WHAT IS BEING ASKED: Please set the lines down again exactly, from the top of the entries through the line that contains "SC.camera = cam".

[Stored entries]

-- Begin --

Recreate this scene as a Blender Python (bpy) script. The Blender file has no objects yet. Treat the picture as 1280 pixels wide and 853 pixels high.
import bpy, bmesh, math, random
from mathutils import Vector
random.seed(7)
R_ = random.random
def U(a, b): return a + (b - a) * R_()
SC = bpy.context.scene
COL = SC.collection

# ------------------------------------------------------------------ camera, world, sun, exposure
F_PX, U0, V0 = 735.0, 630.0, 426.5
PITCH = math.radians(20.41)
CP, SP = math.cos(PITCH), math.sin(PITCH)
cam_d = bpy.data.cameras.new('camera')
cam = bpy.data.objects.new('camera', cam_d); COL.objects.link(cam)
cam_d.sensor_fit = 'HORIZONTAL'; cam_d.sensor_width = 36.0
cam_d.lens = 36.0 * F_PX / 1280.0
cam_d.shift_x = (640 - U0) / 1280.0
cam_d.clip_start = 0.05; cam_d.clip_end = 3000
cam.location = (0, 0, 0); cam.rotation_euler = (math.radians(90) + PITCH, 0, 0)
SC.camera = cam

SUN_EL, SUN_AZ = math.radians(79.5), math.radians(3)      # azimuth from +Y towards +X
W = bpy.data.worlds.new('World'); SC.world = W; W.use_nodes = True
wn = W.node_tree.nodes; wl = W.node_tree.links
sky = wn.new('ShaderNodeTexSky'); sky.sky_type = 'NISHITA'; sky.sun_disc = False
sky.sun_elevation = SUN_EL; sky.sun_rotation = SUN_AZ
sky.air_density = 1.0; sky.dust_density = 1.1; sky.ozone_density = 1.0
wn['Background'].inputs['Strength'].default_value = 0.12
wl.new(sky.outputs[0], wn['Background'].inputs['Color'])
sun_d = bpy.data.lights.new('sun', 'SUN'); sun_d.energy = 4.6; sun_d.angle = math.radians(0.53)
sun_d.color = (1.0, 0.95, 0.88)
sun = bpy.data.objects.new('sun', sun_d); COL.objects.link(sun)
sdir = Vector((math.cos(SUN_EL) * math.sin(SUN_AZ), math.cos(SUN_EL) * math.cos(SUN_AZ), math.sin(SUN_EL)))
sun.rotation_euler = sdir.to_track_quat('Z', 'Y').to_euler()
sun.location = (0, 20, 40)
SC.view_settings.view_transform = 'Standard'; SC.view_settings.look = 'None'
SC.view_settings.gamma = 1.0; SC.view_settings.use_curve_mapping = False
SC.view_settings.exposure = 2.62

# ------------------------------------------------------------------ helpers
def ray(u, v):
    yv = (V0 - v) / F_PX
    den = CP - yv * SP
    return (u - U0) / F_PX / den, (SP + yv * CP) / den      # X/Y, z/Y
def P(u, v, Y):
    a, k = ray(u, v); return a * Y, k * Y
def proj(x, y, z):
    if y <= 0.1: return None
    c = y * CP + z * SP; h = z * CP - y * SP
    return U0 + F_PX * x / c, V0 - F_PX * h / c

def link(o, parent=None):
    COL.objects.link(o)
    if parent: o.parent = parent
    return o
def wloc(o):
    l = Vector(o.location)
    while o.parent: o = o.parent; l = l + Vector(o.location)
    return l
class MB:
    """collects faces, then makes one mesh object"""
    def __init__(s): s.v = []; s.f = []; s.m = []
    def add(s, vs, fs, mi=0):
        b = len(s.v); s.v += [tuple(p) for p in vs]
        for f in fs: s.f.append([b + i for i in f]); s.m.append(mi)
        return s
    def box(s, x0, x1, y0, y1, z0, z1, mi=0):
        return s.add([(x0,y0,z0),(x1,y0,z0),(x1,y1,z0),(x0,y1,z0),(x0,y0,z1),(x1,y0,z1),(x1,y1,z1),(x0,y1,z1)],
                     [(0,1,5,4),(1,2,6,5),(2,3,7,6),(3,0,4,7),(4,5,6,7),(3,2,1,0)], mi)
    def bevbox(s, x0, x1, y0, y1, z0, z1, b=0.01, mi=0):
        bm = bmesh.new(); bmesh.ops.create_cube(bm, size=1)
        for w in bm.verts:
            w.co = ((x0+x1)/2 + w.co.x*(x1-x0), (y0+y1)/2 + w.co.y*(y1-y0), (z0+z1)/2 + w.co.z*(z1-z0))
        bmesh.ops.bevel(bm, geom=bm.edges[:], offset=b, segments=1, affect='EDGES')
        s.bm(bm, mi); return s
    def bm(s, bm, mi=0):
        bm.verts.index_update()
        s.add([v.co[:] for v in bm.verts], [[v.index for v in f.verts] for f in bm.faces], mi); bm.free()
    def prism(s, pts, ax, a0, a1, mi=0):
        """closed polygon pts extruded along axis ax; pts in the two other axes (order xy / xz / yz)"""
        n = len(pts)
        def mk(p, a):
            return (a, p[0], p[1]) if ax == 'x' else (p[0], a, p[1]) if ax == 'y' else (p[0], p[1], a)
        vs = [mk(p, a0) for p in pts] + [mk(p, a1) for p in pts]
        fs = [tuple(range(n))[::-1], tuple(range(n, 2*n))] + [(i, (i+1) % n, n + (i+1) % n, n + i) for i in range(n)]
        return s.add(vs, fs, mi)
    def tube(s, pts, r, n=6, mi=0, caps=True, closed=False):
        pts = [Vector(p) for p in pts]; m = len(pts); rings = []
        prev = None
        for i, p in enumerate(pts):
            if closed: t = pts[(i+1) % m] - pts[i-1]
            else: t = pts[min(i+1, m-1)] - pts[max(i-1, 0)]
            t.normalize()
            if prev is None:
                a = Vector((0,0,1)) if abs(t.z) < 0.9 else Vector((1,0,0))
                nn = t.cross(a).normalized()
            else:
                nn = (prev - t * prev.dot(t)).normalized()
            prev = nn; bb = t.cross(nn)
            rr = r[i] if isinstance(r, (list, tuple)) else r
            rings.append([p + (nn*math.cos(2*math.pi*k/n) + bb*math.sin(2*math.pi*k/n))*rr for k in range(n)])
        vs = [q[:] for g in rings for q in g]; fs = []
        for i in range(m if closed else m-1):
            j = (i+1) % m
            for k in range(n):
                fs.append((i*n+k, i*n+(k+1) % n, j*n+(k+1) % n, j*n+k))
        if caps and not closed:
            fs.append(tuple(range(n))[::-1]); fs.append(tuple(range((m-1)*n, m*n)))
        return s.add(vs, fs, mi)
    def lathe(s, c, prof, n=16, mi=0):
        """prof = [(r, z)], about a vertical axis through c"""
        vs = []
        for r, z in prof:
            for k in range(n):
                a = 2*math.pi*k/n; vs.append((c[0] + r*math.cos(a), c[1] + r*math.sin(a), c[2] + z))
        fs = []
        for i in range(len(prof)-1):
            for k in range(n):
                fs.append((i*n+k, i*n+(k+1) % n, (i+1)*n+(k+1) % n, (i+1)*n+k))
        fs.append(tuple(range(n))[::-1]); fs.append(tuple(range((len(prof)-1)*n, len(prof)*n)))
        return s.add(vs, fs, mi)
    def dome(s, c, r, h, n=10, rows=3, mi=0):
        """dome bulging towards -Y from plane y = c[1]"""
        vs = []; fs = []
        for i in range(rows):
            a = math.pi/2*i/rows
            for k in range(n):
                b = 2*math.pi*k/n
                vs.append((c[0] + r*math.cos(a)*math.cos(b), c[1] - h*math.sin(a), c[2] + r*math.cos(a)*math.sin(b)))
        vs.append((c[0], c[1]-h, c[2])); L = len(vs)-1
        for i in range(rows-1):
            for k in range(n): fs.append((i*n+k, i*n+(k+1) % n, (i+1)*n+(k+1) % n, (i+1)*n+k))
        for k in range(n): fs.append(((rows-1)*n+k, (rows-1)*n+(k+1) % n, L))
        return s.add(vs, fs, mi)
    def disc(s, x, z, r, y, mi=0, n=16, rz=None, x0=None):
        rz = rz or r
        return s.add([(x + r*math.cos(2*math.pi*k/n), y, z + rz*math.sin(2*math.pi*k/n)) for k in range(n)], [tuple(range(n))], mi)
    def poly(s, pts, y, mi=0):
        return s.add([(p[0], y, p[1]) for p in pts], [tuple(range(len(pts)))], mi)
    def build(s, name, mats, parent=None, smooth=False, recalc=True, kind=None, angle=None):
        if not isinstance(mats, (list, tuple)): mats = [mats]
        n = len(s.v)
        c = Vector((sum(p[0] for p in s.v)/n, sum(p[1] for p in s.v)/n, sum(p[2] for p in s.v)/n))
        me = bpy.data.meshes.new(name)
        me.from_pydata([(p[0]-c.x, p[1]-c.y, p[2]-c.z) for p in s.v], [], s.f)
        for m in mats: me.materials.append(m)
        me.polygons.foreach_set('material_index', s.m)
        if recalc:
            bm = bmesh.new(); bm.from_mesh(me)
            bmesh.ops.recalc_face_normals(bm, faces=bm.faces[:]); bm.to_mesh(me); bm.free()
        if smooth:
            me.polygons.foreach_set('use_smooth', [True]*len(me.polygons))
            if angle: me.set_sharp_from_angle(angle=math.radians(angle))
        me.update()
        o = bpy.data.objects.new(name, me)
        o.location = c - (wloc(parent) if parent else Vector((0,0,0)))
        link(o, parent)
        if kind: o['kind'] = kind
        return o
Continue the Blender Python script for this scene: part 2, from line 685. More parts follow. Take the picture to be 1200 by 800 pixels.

-- End --

TASK RESULT:
Recreate this scene as a Blender Python (bpy) script. The Blender file has no objects yet. Treat the picture as 1280 pixels wide and 853 pixels high.
import bpy, bmesh, math, random
from mathutils import Vector
random.seed(7)
R_ = random.random
def U(a, b): return a + (b - a) * R_()
SC = bpy.context.scene
COL = SC.collection

# ------------------------------------------------------------------ camera, world, sun, exposure
F_PX, U0, V0 = 735.0, 630.0, 426.5
PITCH = math.radians(20.41)
CP, SP = math.cos(PITCH), math.sin(PITCH)
cam_d = bpy.data.cameras.new('camera')
cam = bpy.data.objects.new('camera', cam_d); COL.objects.link(cam)
cam_d.sensor_fit = 'HORIZONTAL'; cam_d.sensor_width = 36.0
cam_d.lens = 36.0 * F_PX / 1280.0
cam_d.shift_x = (640 - U0) / 1280.0
cam_d.clip_start = 0.05; cam_d.clip_end = 3000
cam.location = (0, 0, 0); cam.rotation_euler = (math.radians(90) + PITCH, 0, 0)
SC.camera = cam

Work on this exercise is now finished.